** Directive **
Retype exactly what runs from the first line of the data to the line with "the far column'][i])", keeping both of those lines and skipping pictures.

** Information supplied **
* * *
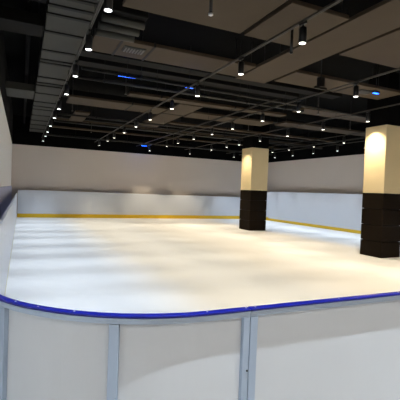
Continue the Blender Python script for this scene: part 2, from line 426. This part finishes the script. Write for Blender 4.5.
t = thing('hanging_box', 'small black box with bracket hanging left of the row three spotlight, unlit', 'ceiling box', (5.63, 6.5, 3.98))
obj('casing', B((-.06, -.06, 0), (.06, .06, .2), bev=.01), M['lamp'], t)
obj('bracket', B((-.16, -.02, -.05), (.16, .02, -.0), bev=.005), M['pipe'], t)
obj('hanger_rod', T((0, 0, .2), (0, 0, TOP-3.98), .012, n=8), M['flange'], t)
# ceiling fittings in the gaps: smoke detectors / sprinklers
def sprinkler(x, y, z, label):
    t = thing('sprinkler', label, 'sprinkler', (x, y, z), 0, 'sprinkler heads')
    obj('drop_pipe', T((0, 0, .03), (0, 0, TOP-z), .012, n=8), M['pipe'], t)
    obj('deflector', lathe([(.035, 0), (.035, .006), (.012, .012), (.012, .04)], 14), M['louvre'], t)
for i, (x, y) in enumerate([(1.5, 13.95), (2.5, 10.6), (5.9, 16.8), (8.3, 13.75), (8.4, 9.75), (11.2, 11.2), (2.9, 18.9), (7.4, 20.0), (10.9, 17.9)]):
    sprinkler(x, y, 4.25, 'small pale sprinkler head hanging ' + ['beyond the grey cross duct at left', 'beyond the blue light at left', 'in the middle far ceiling',
        'left of the far column top', 'left of the near column top', 'between the two columns', 'near the far wall at left', 'near the far wall in the middle', 'right behind the far column'][i])

# blue indicator lights
def bluelight(x, y, z, L, label, e):
    t = thing('blue_light', label, 'blue light', (x, y, z), 0, 'blue ceiling lights')
    obj('housing', B((-L/2-.02, -.03, 0), (L/2+.02, .03, .05), bev=.008), M['lamp'], t)
    obj('lens', B((-L/2, -.024, -.018), (L/2, .024, -.0005), bev=.006), M['led'], t)
    obj('hanger_rod', T((0, 0, .05), (0, 0, TOP-z), .006, n=6), M['flange'], t)
    ld = bpy.data.lights.new('blue', 'POINT'); ld.energy = e; ld.color = (.06, .2, 1); ld.shadow_soft_size = .03
    lo = bpy.data.objects.new('blue_glow', ld); C.objects.link(lo); lo.parent = t; lo.location = (0, -.08, -.05)
bluelight(2.14, 8.97, 4.27, .42, 'blue light glowing beside the crossing pipe, left of the middle', 3)
bluelight(3.72, 9.05, 4.27, .2, 'blue light glowing behind the second row spotlight', 4)
bluelight(7.75, 6.98, 4.25, .16, 'blue light glowing above the right column', 2)
bluelight(6.33, 21.9, 4.2, .30, 'blue light glowing just above the far wall', 5)

bpy.context.view_layer.update()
* * *
** Exercise output **
Continue the Blender Python script for this scene: part 2, from line 426. This part finishes the script. Write for Blender 4.5.
t = thing('hanging_box', 'small black box with bracket hanging left of the row three spotlight, unlit', 'ceiling box', (5.63, 6.5, 3.98))
obj('casing', B((-.06, -.06, 0), (.06, .06, .2), bev=.01), M['lamp'], t)
obj('bracket', B((-.16, -.02, -.05), (.16, .02, -.0), bev=.005), M['pipe'], t)
obj('hanger_rod', T((0, 0, .2), (0, 0, TOP-3.98), .012, n=8), M['flange'], t)
# ceiling fittings in the gaps: smoke detectors / sprinklers
def sprinkler(x, y, z, label):
    t = thing('sprinkler', label, 'sprinkler', (x, y, z), 0, 'sprinkler heads')
    obj('drop_pipe', T((0, 0, .03), (0, 0, TOP-z), .012, n=8), M['pipe'], t)
    obj('deflector', lathe([(.035, 0), (.035, .006), (.012, .012), (.012, .04)], 14), M['louvre'], t)
for i, (x, y) in enumerate([(1.5, 13.95), (2.5, 10.6), (5.9, 16.8), (8.3, 13.75), (8.4, 9.75), (11.2, 11.2), (2.9, 18.9), (7.4, 20.0), (10.9, 17.9)]):
    sprinkler(x, y, 4.25, 'small pale sprinkler head hanging ' + ['beyond the grey cross duct at left', 'beyond the blue light at left', 'in the middle far ceiling',
        'left of the far column top', 'left of the near column top', 'between the two columns', 'near the far wall at left', 'near the far wall in the middle', 'right behind the far column'][i])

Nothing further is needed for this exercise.